Aim of the task: Repeat only the lines from the one containing "Continue the Blender" through the one containing "m_led, t, 0)", exactly as written, both ends included.

--- Data for the task ---

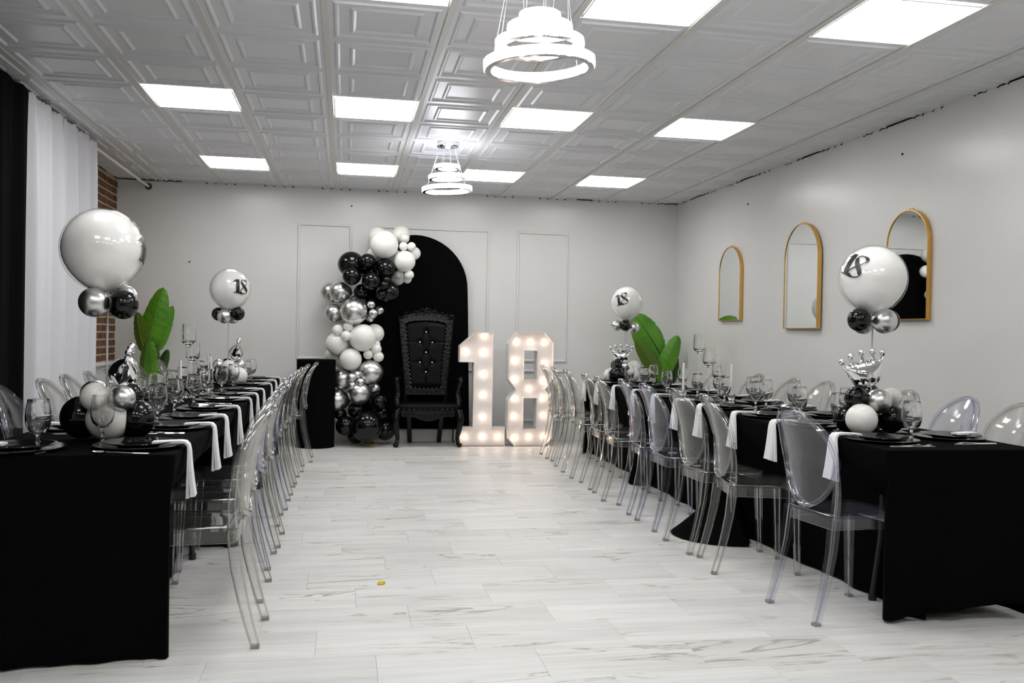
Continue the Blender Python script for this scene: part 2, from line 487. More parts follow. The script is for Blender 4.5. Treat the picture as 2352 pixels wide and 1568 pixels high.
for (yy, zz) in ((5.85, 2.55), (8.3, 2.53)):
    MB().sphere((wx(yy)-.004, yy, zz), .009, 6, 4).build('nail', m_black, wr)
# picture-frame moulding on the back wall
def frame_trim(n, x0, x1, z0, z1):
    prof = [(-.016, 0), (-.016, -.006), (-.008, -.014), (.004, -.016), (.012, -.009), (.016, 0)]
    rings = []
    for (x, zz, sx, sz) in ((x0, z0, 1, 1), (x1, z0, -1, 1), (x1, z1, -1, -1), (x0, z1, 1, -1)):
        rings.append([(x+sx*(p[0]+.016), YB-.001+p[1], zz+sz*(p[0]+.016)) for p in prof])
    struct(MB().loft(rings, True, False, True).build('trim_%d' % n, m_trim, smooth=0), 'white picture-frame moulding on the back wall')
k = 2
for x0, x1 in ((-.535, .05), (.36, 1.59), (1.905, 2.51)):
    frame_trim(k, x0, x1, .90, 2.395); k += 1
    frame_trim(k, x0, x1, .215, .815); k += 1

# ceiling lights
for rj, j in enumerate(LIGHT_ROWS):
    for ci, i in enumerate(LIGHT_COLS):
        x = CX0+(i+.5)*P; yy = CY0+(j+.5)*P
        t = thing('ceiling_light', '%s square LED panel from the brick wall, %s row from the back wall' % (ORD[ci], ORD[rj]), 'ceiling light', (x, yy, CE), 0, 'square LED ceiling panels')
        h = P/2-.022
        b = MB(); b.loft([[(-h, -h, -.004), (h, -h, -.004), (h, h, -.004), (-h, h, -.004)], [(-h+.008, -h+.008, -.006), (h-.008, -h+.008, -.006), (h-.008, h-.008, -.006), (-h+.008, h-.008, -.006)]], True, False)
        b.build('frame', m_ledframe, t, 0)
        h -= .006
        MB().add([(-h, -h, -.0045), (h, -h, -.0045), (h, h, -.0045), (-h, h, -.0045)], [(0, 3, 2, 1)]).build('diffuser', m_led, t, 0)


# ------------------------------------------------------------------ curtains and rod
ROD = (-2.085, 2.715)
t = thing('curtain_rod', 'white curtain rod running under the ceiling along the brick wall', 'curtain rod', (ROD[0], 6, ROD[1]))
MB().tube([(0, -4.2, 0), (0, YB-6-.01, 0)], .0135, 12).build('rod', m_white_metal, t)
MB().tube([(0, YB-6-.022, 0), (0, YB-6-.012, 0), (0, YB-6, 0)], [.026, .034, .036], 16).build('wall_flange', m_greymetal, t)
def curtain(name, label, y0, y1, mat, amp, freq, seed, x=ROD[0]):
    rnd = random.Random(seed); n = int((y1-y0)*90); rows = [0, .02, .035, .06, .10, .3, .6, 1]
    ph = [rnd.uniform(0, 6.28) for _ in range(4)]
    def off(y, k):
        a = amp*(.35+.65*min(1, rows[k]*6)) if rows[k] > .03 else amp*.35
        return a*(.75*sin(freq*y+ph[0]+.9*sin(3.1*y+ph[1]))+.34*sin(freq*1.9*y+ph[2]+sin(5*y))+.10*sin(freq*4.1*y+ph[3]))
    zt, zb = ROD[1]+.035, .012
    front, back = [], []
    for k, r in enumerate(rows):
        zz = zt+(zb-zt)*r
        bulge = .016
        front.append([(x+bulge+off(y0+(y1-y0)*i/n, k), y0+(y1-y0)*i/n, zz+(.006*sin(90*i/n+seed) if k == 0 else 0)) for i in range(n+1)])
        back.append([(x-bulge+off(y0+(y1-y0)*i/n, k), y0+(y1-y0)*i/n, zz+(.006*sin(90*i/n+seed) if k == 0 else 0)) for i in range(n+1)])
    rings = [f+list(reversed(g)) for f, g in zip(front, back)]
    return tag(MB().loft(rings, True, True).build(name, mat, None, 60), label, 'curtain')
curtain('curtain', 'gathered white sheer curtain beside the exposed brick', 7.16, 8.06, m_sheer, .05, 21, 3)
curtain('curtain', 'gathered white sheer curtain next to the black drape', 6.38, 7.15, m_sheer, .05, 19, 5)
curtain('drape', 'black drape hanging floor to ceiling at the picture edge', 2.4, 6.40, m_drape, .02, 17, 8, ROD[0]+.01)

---
--- Data for the task ---

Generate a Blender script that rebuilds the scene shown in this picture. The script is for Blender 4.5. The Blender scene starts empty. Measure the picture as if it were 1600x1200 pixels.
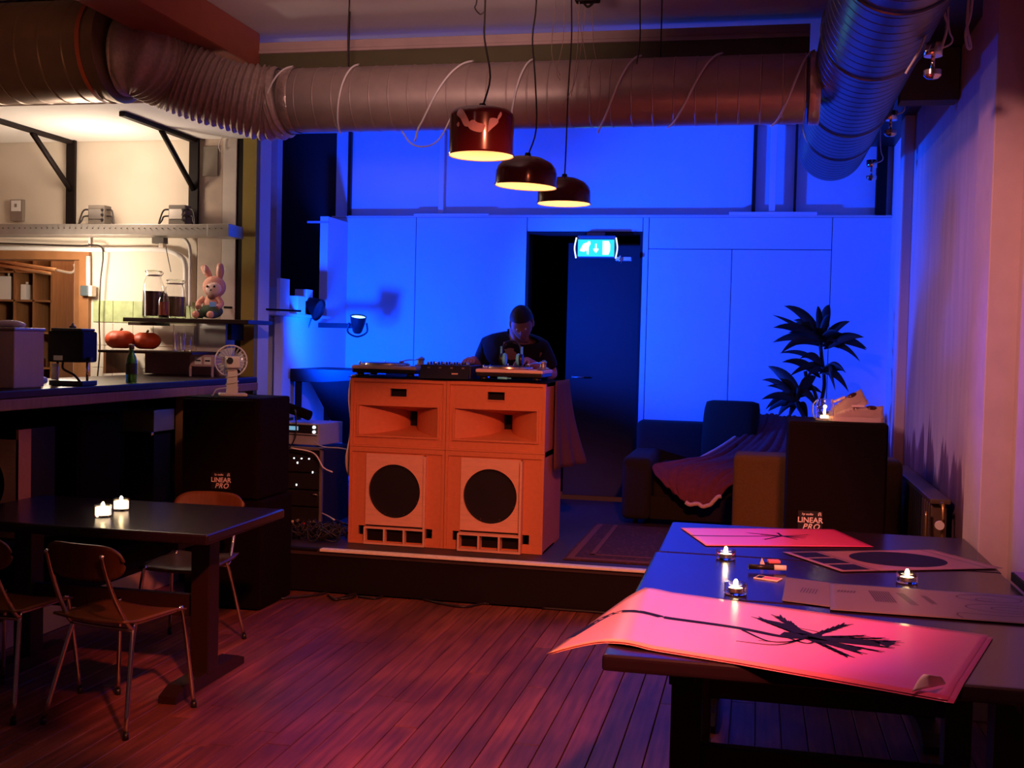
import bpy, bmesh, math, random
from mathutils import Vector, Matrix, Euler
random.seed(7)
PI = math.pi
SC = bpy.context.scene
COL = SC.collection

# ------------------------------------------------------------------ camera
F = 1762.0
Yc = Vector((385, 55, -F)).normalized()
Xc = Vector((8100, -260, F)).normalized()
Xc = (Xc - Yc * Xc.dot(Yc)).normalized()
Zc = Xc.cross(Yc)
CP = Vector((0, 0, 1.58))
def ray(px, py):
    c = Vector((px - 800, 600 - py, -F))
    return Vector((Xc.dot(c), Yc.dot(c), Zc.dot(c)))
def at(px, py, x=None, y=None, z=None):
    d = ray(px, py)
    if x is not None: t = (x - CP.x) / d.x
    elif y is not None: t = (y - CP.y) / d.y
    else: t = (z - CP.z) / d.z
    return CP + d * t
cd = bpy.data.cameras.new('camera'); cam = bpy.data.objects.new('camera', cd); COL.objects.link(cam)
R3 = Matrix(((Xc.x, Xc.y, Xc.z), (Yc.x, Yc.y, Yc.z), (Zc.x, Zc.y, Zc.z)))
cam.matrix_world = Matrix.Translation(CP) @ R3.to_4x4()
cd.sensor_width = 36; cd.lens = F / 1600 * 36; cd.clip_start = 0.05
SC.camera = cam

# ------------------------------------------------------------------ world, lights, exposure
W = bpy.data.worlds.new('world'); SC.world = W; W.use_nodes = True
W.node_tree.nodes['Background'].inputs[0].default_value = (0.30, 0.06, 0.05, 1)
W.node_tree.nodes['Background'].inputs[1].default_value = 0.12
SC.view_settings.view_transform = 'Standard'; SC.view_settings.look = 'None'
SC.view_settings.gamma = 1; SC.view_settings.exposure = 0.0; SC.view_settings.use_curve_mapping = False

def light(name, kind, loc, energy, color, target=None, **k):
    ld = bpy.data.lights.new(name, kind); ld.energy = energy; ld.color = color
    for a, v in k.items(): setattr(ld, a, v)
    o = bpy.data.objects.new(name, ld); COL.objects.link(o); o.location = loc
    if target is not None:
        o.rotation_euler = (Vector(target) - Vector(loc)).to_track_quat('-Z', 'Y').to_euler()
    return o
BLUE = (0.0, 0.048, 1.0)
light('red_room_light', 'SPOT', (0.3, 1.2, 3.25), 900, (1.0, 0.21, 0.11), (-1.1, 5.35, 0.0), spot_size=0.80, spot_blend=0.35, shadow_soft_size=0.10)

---
--- Data for the task ---

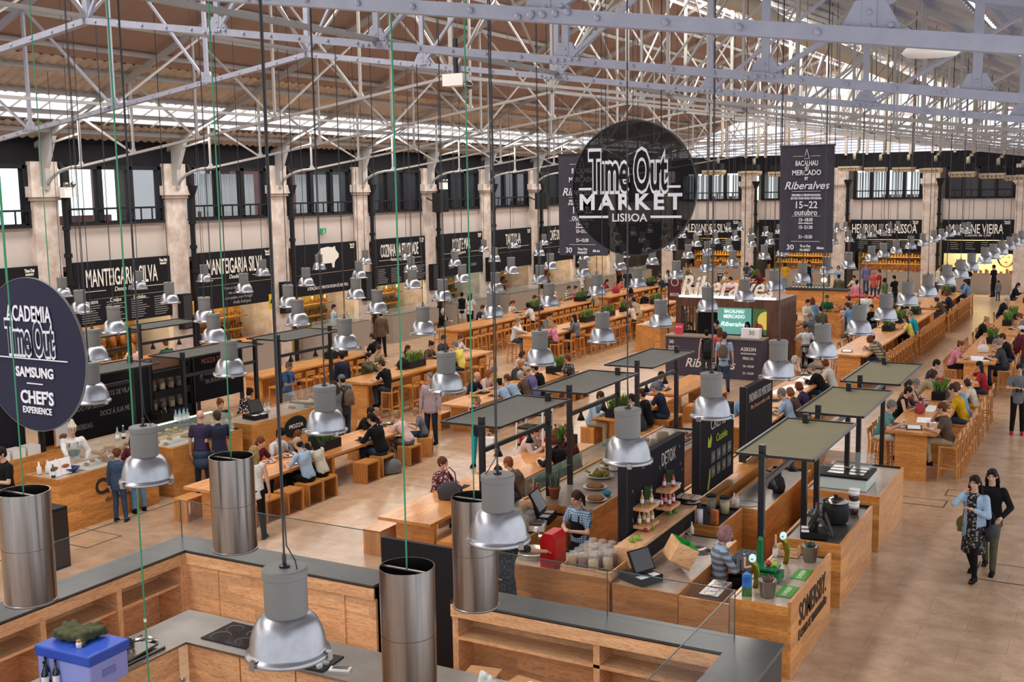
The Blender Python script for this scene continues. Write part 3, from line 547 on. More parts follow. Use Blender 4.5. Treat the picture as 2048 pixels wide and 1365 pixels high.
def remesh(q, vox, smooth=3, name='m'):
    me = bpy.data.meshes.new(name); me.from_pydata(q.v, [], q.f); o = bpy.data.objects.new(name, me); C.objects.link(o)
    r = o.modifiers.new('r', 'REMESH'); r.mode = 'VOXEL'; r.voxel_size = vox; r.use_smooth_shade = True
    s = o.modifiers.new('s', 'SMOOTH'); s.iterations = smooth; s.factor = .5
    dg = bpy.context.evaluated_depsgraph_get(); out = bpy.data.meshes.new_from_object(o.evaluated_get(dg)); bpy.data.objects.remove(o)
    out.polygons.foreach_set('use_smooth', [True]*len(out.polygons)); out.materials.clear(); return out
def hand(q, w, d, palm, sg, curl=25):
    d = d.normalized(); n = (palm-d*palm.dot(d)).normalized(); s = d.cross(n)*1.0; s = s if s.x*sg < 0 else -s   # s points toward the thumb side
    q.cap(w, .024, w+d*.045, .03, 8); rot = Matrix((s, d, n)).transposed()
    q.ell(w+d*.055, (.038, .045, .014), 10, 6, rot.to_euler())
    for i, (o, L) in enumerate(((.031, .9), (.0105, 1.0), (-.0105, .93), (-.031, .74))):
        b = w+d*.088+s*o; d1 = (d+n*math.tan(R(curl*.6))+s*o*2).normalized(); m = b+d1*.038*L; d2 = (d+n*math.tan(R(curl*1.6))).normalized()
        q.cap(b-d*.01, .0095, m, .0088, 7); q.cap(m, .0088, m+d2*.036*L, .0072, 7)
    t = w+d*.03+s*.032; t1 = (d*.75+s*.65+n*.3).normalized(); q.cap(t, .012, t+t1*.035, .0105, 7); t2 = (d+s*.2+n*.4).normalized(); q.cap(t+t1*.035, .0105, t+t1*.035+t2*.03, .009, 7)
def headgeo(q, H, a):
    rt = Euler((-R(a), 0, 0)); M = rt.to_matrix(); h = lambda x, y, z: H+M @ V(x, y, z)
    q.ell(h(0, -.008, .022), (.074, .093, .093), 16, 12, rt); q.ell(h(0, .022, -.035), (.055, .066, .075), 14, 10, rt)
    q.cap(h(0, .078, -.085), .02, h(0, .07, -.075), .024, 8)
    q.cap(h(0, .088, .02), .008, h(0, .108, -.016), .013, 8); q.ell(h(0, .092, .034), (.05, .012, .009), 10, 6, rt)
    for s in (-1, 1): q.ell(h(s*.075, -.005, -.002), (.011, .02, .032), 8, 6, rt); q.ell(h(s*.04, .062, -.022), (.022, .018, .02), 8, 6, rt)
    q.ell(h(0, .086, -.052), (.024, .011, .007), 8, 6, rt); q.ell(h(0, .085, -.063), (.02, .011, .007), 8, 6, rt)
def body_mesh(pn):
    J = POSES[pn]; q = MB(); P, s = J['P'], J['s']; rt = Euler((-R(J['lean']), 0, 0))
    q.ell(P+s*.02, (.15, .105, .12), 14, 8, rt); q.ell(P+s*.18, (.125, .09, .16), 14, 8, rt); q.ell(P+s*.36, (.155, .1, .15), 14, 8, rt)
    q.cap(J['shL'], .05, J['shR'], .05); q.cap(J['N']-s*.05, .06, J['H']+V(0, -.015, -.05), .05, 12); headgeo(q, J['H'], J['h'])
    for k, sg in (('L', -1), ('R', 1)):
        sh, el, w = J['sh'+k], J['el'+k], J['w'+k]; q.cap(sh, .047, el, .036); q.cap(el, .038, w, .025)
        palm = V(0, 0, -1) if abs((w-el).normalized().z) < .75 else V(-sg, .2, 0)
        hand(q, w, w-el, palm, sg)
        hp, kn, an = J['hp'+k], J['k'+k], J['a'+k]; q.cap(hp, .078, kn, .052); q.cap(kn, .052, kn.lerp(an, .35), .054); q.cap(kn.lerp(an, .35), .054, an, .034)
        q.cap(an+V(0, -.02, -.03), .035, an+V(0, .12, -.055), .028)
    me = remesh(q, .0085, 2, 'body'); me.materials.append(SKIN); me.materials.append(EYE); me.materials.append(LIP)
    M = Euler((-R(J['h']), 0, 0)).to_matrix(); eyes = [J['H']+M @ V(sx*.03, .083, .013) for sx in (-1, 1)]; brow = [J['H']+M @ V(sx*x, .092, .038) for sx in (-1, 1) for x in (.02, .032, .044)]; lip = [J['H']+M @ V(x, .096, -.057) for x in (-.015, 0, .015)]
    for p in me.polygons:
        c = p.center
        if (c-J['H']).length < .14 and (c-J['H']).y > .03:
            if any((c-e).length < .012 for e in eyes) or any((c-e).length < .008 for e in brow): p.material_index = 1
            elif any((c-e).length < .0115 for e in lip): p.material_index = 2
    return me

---

Answer to this exercise:
Continue the Blender Python script for this scene: part 2, from line 487. More parts follow. The script is for Blender 4.5. Treat the picture as 2352 pixels wide and 1568 pixels high.
for (yy, zz) in ((5.85, 2.55), (8.3, 2.53)):
    MB().sphere((wx(yy)-.004, yy, zz), .009, 6, 4).build('nail', m_black, wr)
# picture-frame moulding on the back wall
def frame_trim(n, x0, x1, z0, z1):
    prof = [(-.016, 0), (-.016, -.006), (-.008, -.014), (.004, -.016), (.012, -.009), (.016, 0)]
    rings = []
    for (x, zz, sx, sz) in ((x0, z0, 1, 1), (x1, z0, -1, 1), (x1, z1, -1, -1), (x0, z1, 1, -1)):
        rings.append([(x+sx*(p[0]+.016), YB-.001+p[1], zz+sz*(p[0]+.016)) for p in prof])
    struct(MB().loft(rings, True, False, True).build('trim_%d' % n, m_trim, smooth=0), 'white picture-frame moulding on the back wall')
k = 2
for x0, x1 in ((-.535, .05), (.36, 1.59), (1.905, 2.51)):
    frame_trim(k, x0, x1, .90, 2.395); k += 1
    frame_trim(k, x0, x1, .215, .815); k += 1

# ceiling lights
for rj, j in enumerate(LIGHT_ROWS):
    for ci, i in enumerate(LIGHT_COLS):
        x = CX0+(i+.5)*P; yy = CY0+(j+.5)*P
        t = thing('ceiling_light', '%s square LED panel from the brick wall, %s row from the back wall' % (ORD[ci], ORD[rj]), 'ceiling light', (x, yy, CE), 0, 'square LED ceiling panels')
        h = P/2-.022
        b = MB(); b.loft([[(-h, -h, -.004), (h, -h, -.004), (h, h, -.004), (-h, h, -.004)], [(-h+.008, -h+.008, -.006), (h-.008, -h+.008, -.006), (h-.008, h-.008, -.006), (-h+.008, h-.008, -.006)]], True, False)
        b.build('frame', m_ledframe, t, 0)
        h -= .006
        MB().add([(-h, -h, -.0045), (h, -h, -.0045), (h, h, -.0045), (-h, h, -.0045)], [(0, 3, 2, 1)]).build('diffuser', m_led, t, 0)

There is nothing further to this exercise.